Advertisement

Catholic Icon on Campaign Trail Riles Mexicans

Share
TIMES STAFF WRITER

Nearly two centuries after a parish priest raised the flag of the Virgin of Guadalupe to begin the war for Mexican independence, a similar gesture by an opposition presidential candidate has unleashed an angry national debate over mixing religion and politics.

Vicente Fox of the conservative National Action Party, a front-runner ahead of next July’s election, accepted a pennant bearing the image of Mexico’s patron saint at a campaign rally last week in his native Guanajuato state. As he held the banner aloft, he proclaimed the Virgin an inspiration for his campaign.

The Virgin of Guadalupe, who believers say appeared to Indian peasant Juan Diego in 1531, has been for many Roman Catholics the most revered sign of faith in the Western Hemisphere. Pope John Paul II is devoted to the Virgin, whose image in the Basilica of Our Lady of Guadalupe in northern Mexico City attracts hundreds of thousands of pilgrims each year.

Advertisement

She holds a special place in Mexican history: In 1810, Padre Miguel Hidalgo hoisted the banner of the Virgin of Guadalupe as he led his troops into battle against Spain.

Yet Mexicans have long fought to separate church and state. Mexico went further than most countries to this end, even stripping the Catholic Church of the right to own property and barring priests from wearing clerical garb in public until the early 1990s.

Both the constitution and electoral law prohibit the use of religious symbols in party names or in political campaigns.

So when Fox accepted the symbol from son Roberto and daughter Paulina at the campaign rally, he was deluged with abuse by some commentators who accused him of blurring the separation of church and state.

Some wondered if the media-savvy Fox had flouted the law intentionally.

“Opportunism or ignorance? Perhaps worse: both,” scoffed Federico Reyes Heroles, one of Mexico’s most prominent commentators. “Does Fox need the virgin to win? . . . To what is Fox calling us, a campaign or a crusade? To fight for true modernity or to return to the darkness?”

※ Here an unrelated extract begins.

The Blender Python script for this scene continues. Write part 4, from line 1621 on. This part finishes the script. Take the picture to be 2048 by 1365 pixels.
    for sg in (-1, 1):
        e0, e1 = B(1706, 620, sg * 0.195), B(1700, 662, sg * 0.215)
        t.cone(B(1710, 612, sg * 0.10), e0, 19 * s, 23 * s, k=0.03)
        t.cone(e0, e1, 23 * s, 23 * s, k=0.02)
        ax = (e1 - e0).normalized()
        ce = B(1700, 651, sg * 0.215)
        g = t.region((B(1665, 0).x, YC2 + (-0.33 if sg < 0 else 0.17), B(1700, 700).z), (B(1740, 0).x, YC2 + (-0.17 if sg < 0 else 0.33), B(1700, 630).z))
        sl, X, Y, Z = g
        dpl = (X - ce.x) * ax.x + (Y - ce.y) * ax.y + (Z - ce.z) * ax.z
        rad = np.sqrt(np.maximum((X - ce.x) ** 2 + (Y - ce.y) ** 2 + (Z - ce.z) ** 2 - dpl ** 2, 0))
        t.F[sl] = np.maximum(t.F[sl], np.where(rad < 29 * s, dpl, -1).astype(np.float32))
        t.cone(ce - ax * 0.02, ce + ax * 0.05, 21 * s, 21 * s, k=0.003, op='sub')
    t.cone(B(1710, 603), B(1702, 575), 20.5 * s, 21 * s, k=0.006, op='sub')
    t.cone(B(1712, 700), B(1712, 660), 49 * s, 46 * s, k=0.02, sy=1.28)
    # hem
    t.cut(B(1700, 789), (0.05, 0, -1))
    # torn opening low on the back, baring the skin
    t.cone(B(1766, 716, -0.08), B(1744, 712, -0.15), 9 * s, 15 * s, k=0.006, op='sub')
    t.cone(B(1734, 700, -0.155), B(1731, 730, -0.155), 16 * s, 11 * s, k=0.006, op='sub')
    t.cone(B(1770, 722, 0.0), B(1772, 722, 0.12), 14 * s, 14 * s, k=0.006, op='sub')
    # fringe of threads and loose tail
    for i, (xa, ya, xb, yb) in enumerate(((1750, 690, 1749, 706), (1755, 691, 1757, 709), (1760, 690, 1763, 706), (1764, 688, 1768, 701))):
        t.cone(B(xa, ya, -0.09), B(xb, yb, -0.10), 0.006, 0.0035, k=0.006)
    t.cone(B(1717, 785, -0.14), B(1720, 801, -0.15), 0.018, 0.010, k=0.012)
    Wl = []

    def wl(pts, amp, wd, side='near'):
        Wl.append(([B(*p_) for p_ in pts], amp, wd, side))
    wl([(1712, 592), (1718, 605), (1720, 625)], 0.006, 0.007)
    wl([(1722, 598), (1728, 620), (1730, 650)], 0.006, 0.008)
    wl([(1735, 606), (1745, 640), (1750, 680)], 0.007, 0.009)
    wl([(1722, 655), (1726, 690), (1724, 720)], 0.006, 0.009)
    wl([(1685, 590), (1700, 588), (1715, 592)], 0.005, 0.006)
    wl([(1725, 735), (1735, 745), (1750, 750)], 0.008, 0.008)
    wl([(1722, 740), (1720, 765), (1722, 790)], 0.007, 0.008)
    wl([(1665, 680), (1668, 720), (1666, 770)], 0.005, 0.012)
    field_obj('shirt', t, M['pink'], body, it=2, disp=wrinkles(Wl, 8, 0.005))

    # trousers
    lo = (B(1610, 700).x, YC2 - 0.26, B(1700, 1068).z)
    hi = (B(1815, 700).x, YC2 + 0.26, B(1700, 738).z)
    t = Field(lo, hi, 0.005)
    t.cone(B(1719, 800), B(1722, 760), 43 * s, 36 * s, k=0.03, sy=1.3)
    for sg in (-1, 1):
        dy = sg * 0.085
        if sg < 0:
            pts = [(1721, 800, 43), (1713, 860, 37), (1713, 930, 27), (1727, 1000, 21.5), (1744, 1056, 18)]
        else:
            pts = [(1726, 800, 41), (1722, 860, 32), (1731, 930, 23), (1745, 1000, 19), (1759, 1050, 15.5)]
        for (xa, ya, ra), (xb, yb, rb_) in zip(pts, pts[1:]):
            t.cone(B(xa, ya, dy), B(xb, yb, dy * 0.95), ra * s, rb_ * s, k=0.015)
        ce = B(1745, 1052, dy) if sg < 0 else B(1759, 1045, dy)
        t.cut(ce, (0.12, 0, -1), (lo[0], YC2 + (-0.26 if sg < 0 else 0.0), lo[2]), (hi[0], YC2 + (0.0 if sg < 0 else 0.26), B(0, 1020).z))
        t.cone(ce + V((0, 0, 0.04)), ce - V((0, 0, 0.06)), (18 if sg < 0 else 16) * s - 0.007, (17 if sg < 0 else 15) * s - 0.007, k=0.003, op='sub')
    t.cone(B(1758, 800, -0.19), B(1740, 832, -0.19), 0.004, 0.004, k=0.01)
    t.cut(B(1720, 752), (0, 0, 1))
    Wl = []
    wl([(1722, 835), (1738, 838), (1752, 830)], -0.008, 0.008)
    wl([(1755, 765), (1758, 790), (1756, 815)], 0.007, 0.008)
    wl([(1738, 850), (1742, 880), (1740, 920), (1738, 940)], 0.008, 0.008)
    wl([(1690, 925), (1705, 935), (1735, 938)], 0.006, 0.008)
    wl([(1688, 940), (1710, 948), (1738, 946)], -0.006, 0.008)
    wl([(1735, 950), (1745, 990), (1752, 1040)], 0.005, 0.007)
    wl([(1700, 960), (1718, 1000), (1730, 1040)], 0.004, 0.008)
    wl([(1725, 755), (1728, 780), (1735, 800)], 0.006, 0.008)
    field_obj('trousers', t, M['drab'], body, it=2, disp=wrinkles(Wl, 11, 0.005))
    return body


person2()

The deputy minister for religious affairs, Humberto Lira Mora, condemned the candidate for an “unusual lack of respect . . . in using for political ends a religious symbol that a great number of Mexicans hold in the highest esteem.”

Advertisement

The ruling Institutional Revolutionary Party, or PRI, complained to the Federal Electoral Institute, the independent body that oversees elections. An institute spokeswoman confirmed that an investigation is underway to determine if Fox violated the law. She added, however, that the law doesn’t specify sanctions for such an offense.

Fox’s own party, known as the PAN, distanced itself quickly from his act, with party President Luis Felipe Bravo Mena calling it a circumstantial event that “in no way represents an ideology or a political line.”

Apparently trying to defuse the debate, Fox said this week that he had simply accepted the Virgin’s flag from his children and didn’t mean to use it as a symbol of his campaign.

“The flag with the image of the Virgin will stay in my house,” he said. “. . . I carry the Virgin of Guadalupe in my heart, here inside, and I must not carry her on a banner.”

Fox, however, called the government’s reaction “very infantile.”

The church quickly entered the fray as well. Cardinal Norberto Rivera, the archbishop of Mexico City, told reporters that “we all have a Virgin of Guadalupe with us, and he too can carry her, but the Virgin of Guadalupe is for all Mexicans and cannot be used by anyone for party purposes because it the only [symbol] that unites all of us here in Mexico.”

With the turmoil over the Virgin’s image, Fox stayed solidly in the headlines even as the PRI was gearing up for its first-ever primary Nov. 7. In contrast, Fox was the sole nominee in the PAN’s virtually token primary Sunday.

Advertisement

Sergio Sarmiento, a well-known political analyst, wrote in the daily Reforma newspaper that Fox’s handling of the matter “either shows us a Fox who is excessively innocent, incapable of understanding the consequences or interpretations that may result from his acts as candidate--or very astute, a politician who sought to project his image as a Guadalupano candidate in open violation of the law.

“Nevertheless, I am not certain this will necessarily be positive for him,” Sarmiento added. “The PAN gets the major part of its support from the urban middle classes. This is a group that traditionally shows its Catholic inclinations, but at the same time it is uncomfortable in the face of religious fanaticism.”